Actually, here is an expansion of this idea, not sure if it is practial.
We could invent a new communication protocol between servers and CA's
OCSP servers.

Servers could be allowed to contact (daily) each of the publicly known
CAs. The server could ask "do you know about any revoked certificates
for my server's hostname?". Assuming the CA has a database of their
incorrectly issued certificates, it could lookup the affected
certificates, produce a revocation OCSP response for each of them, and
send them back to the server. This way, information about compromised
certificates could be distributed automatically, only between the
parties that are really interested in such certificates.

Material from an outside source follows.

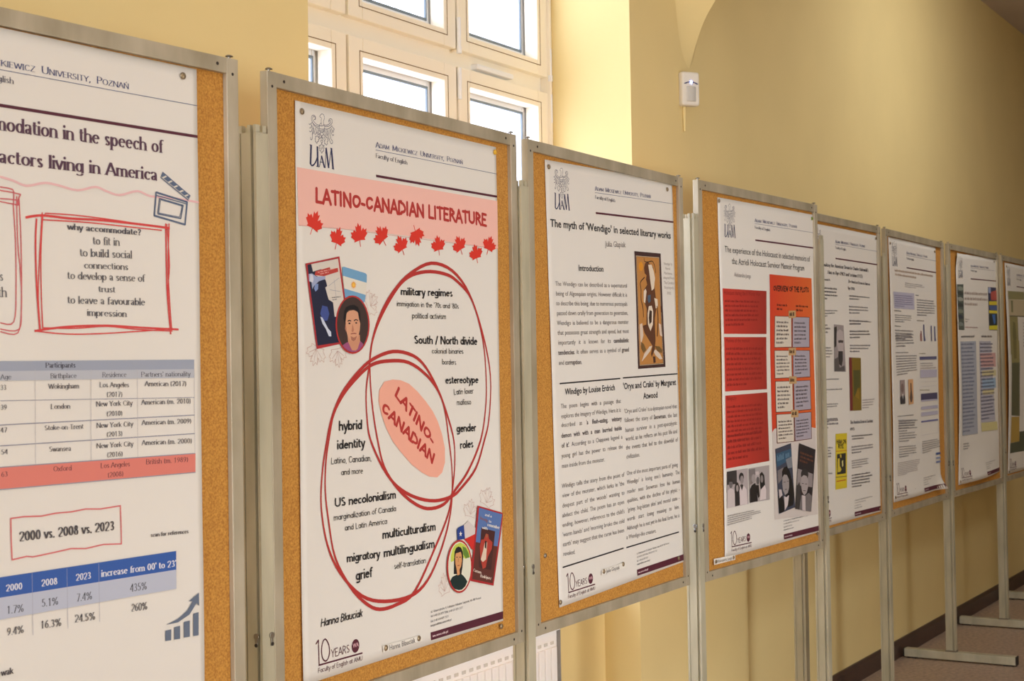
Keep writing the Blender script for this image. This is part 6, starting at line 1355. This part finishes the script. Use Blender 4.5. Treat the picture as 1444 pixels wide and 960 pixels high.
PRINTS[8] = [
('N','printed_band'),
('F',(140,134,96),[38.6,133.4,405.9,126.7,402.8,166.1,48.1,172.5]),
('F',(184,170,140),[48.1,172.5,1108.4,160.1,1101.8,236.3,59.7,250]),
('F',(122,118,84),[109.4,176.4,159.4,176.1,160.3,232,117.7,233]),
('F',(90,84,62),[59.7,250,1101.7,237.5,1101.3,242.6,59.3,254.6]),
('F',(148,138,92),[61.8,254.5,255.3,253,272.4,437.4,65.9,437.1]),
('F',(110,106,70),[151.9,277.8,202,282.7,222,357,180.5,403,134.4,346.3]),
('F',(148,138,92),[79.3,369.4,277.1,368.1,286.8,475.3,85.1,476.5]),
('F',(96,96,72),[85.1,476.5,286.8,475.3,267.2,736.4,67.1,725.4]),
('F',(176,146,74),[66.5,733.1,260,738.5,244,857.6,50.9,855.7]),
('F',(84,88,70),[44.1,856.9,244,857.6,254.5,810.8,1246.8,819.7,1237.4,924.6,40.6,904.4]),
('F',(120,112,70),[137.3,369,217.1,368.5,217.7,455.2,155,456.6]),
('N','text_block'),
('G',(150,140,140),[370.8,274.1,1418.8,262.7,1406.4,399.9,368.9,402.6],8,0.8)]
SHEETS = {
1: ((0.0486,0.0021),(0.7386,0.0021),(0.0486,1.0021)),
2: ((0.0572,0.0125),(0.7455,0.0100),(0.0554,1.0041)),
3: ((0.0651,0.0100),(0.7663,-0.0082),(0.0966,1.0127)),
4: ((0.1097,0.0109),(0.8029,0.0077),(0.1120,1.0098)),
5: ((0.1100,0.0098),(0.8000,0.0098),(0.0888,1.0243)),
6: ((0.0361,0.0025),(0.7173,0.0017),(0.0343,1.0071)),
7: ((0.0968,0.0093),(0.8028,-0.0016),(0.0750,1.0128)),
8: ((0.0632,0.0067),(0.7532,0.0067),(0.0372,1.0256)),
}
PINS = [
(1,0.7079,0.0172,''),
(2,0.0747,0.0291,''),
(2,0.7374,0.0215,'y'),
(2,0.7315,1.0113,''),
(3,0.0801,0.0249,''),
(3,0.7309,0.0143,''),
(3,0.1002,1.0010,''),
(3,0.7602,0.9807,''),
(4,0.1149,0.0206,''),
(4,0.7881,0.0203,'g'),
(4,0.7826,1.0093,''),
(6,0.0526,0.0261,''),
(6,0.6929,0.0208,''),
(6,0.0557,0.9896,''),
(5,0.7853,0.0195,''),
(5,0.7680,1.0151,''),
(7,0.1121,0.0538,''),
(7,0.7616,0.0129,''),
(7,0.0980,0.9992,''),
(8,0.0932,0.0235,''),
(3,0.0382,0.8896,'k'),
(8,0.0574,1.0159,''),
]
SLIPS = [
(2, [(0.2925, 0.9774), (0.4239, 0.9787), (0.4254, 0.9904), (0.2938, 0.9895)], 'Hanna Błauciak', (0.3126, 0.9891), (0.3999, 0.989), 0.0096, [(0.3021, 0.9827), (0.4132, 0.9836)]),
(3, [(0.3084, 0.9551), (0.435, 0.9508), (0.4371, 0.9649), (0.3054, 0.9664)], 'Julia Glapiak', (0.3294, 0.9645), (0.4015, 0.9639), 0.009, [(0.317, 0.9595), (0.4229, 0.9551)]),
(4, [(0.0363, 1.0029), (0.1711, 1.0062), (0.1726, 1.0204), (0.0376, 1.0193)], 'Aleksandra Junga', (0.056, 1.0162), (0.1515, 1.0171), 0.0088, [(0.0481, 1.0113), (0.1602, 1.0131)]),
(6, [(0.2966, 0.9699), (0.424, 0.9694), (0.4262, 0.9799), (0.2987, 0.981)], '', (-0.091, 0.6856), (-0.0897, 0.686), 0.0004, [(0.3108, 0.9771)]),
(7, [(0.2658, 0.9592), (0.4284, 0.9605), (0.4271, 0.975), (0.2647, 0.9727)], '', (-0.0701, 0.3902), (-0.0677, 0.3909), 0.0007, [(0.276, 0.967), (0.4167, 0.9656)]),
]
PL = ['white poster about accommodation in the speech of actors, tables and a red sketched frame',
      'poster with a pink Latino-Canadian literature band, red maple leaves and red rings',
      'poster titled The myth of Wendigo with two text columns and a framed ochre picture',
      'poster with red text boxes, an orange overview panel and black-and-white photos',
      'poster with a bearded man photo, an olive book cover and a yellow book cover',
      'poster with a lavender box, small bar chart, blue tables and a curled bottom corner',
      'poster with a dark photo strip at left and a colourful picture strip at right',
      'farthest poster, with a sepia green picture band along its left side']
SH = {}
for k in range(1, 9): SH[k] = build_poster(k, PL[k - 1])
bpy.data.objects.remove(_to); bpy.data.curves.remove(_cu)
# ---------------------------------------------------------------- name slips and push pins
SN = ['', '', 'thin paper name slip pinned low on the pink literature poster', 'thin paper name slip pinned low on the Wendigo poster', 'paper name slip pinned on the cork at the bottom left of the orange panel board', '', 'small blank slip at the foot of the poster with lavender tables', 'small slip pinned at the foot of the poster with picture strips']
def pin(bno, u, v, kind, where, d=0):
    b = boards[bno - 1]; m = b.matrix_basis
    cols = {'': PINM, 'y': PINY, 'g': PING, 'k': STEEL}
    p = m @ Vector((u, .0074 - d, -v)); hd = cols[kind]
    q = MB(); q.dome((0, 0, 0), (0, -1, 0), .0056, .0028, 14, 4).cyl((0, .0006, 0), (0, -1, 0), .0056, .0006, 14)
    o = q.build('push_pin', hd, None, smooth=True); o.location = p; o.rotation_euler = (0, 0, b.rotation_euler.z)
    nd = MB().cyl((0, .006, 0), (0, -1, 0), .0006, .006, 6).build('needle', STEEL, o)
    tag(o, where, 'push pin', 'push pins holding the posters')
PINM = mat('brass grey pin', (150, 132, 104), .35, .7); PINY = mat('yellow pin', (226, 176, 46), .35); PING = mat('green pin', (120, 140, 60), .35)
POSN = ['', 'accommodation poster', 'pink literature poster', 'Wendigo poster', 'orange panel poster', 'poster with yellow book cover', 'poster with lavender tables', 'poster with picture strips', 'sepia green poster']
seen = {}
for (bno, u, v, kind) in PINS:
    cn = ('top' if v < .3 else 'bottom') + (' left' if u < .4 else ' right')
    colr = {'': 'grey metal', 'y': 'yellow', 'g': 'green', 'k': 'steel'}[kind]
    lab = '%s push pin at %s of the %s' % (colr, cn, POSN[bno]) if kind != 'k' else 'lone steel push pin in bare cork left of the Wendigo poster'
    pin(bno, u, v, kind, lab, .0026 if kind != 'k' else -.0008)
for bno, qd, t, a, b, h, pp in SLIPS:
    root = thing('name_slip', SN[bno], 'paper slip', boards[bno - 1].location, boards[bno - 1].rotation_euler.z)
    me = bpy.data.meshes.new('slip_sheet'); me.from_pydata([(u, .0035 + dd, -v) for dd in (0, .0002) for u, v in qd], [], [(0, 1, 2, 3), (7, 6, 5, 4), (0, 4, 5, 1), (1, 5, 6, 2), (2, 6, 7, 3), (3, 7, 4, 0)]); me.materials.append(mat('slip paper', (236, 230, 218), .6)); link('slip_sheet', me, root)
    if t:
        s_ = Sheet(bno, boards[bno - 1], 0, 'x', 'x', 'x'); bpy.data.objects.remove(s_.root); s_.root = root
        s_.v3 = lambda x, y, lay: (x / 1000, .0035 - .0002 - lay, -y / 1000); s_.begin('lettering')
        _cu = bpy.data.curves.new('t', 'FONT'); _to = bpy.data.objects.new('t', _cu); C.objects.link(_to); _cu.resolution_u = 2
        s_.text('O', (110, 104, 104), t, a[0] * 1000, a[1] * 1000, b[0] * 1000, b[1] * 1000, h * 1000); s_.flush()
        bpy.data.objects.remove(_to); bpy.data.curves.remove(_cu)
    for i, (u, v) in enumerate(pp): pin(bno, u, v, '', 'grey push pin at %s end of name slip on the %s' % (('left', 'right')[i], POSN[bno]), .0042)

Of couse, this "advance OCSP stapling" doesn't help if the user connects
to the system for the first time, or visits the system infrequently and
therefore doesn't have a chance to learn about the rogue certificate
early. That's where MECAI might be able to help.

Kai

Kai Engert

unread,
Feb 23, 2012, 2:53:58 PM2/23/12
to mozilla's crypto code discussion list
I've just sent the following message to Mozilla's dev-tech-crypto
mailing list, and I thought you might be interested, too.

Kai Engert

unread,
Feb 23, 2012, 2:55:00 PM2/23/12
to mozilla's crypto code discussion list
On 23.02.2012 20:53, Kai Engert wrote:
> I've just sent the following message to Mozilla's dev-tech-crypto
> mailing list, and I thought you might be interested, too.

I apologize for the double post, the second post was intended for a
different mailing list...

Robert Relyea

unread,
Feb 23, 2012, 7:11:10 PM2/23/12
to dev-tec...@lists.mozilla.org
On 02/23/2012 11:52 AM, Kai Engert wrote:
>
>
> As soon as the certificate has been revoked, the domain owner is able
> to obtain an OCSP response for the rogue certificate. The domain owner
> could configure their server to include this OCSP response in all TLS
> handshakes, even though this OCSP response is unrelated to the server
> certificate actually being used.
>
> If clients had a persistent OCSP cache, in particular bundled with a
> persistent OCSP cache for all revocation events, then users/clients
> could potentially learn about important revoked certificates in
> advance, for the servers they frequently visit.

So I had some initial issues with this, until I realized by domain owner
you mean the owner of the domain being spoofed by the OCSP response.

The tricky thing here is identifying the cert that was revoked. Unless
the CA actively pushes the results of revocation out to the domain
owner, their is no way the owner will know from a random OCSP or CRL
that a given revoked cert was from their domain.

This also doesn't help if the rogue certificate happens to be an
intermediate.

Not that the idea is without merit, we just need to make sure we
understand the limitations.

bob
>
>
> Servers could be allowed to contact (daily) each of the publicly known
> CAs. The server could ask "do you know about any revoked certificates
> for my server's hostname?". Assuming the CA has a database of their
> incorrectly issued certificates, it could lookup the affected
> certificates, produce a revocation OCSP response for each of them, and
> send them back to the server. This way, information about compromised
> certificates could be distributed automatically, only between the
> parties that are really interested in such certificates.
OK this solves issue 2.

bob

Brian Smith

unread,
Apr 6, 2012, 3:13:25 PM4/6/12
to mozilla's crypto code discussion list
Kai Engert wrote:
> The domain owner
> could configure their server to include this OCSP response in all TLS
> handshakes, even though this OCSP response is unrelated to the server
> certificate actually being used.

For complete protection, the real domain holder would have to staple all the OCSP responses for all compromised certificates in every full SSL handshake it does, until those certificates expire.

How do you compare this with http://tools.ietf.org/html/draft-evans-palmer-key-pinning-00?

In that mechanism, the server staples information that "pins" the public key of the cert such that certs with different public keys will automatically be dis-trusted by the browser.

The Evens/Palmer pinning mechanism has an advantage in that it protects against mis-issued certs before the issuing CA or the domain owner even learns about them.

The Mozilla security team is already planning to implement the Evens/Palmer mechanism in Firefox and Chrome has implemented it, AFAICT.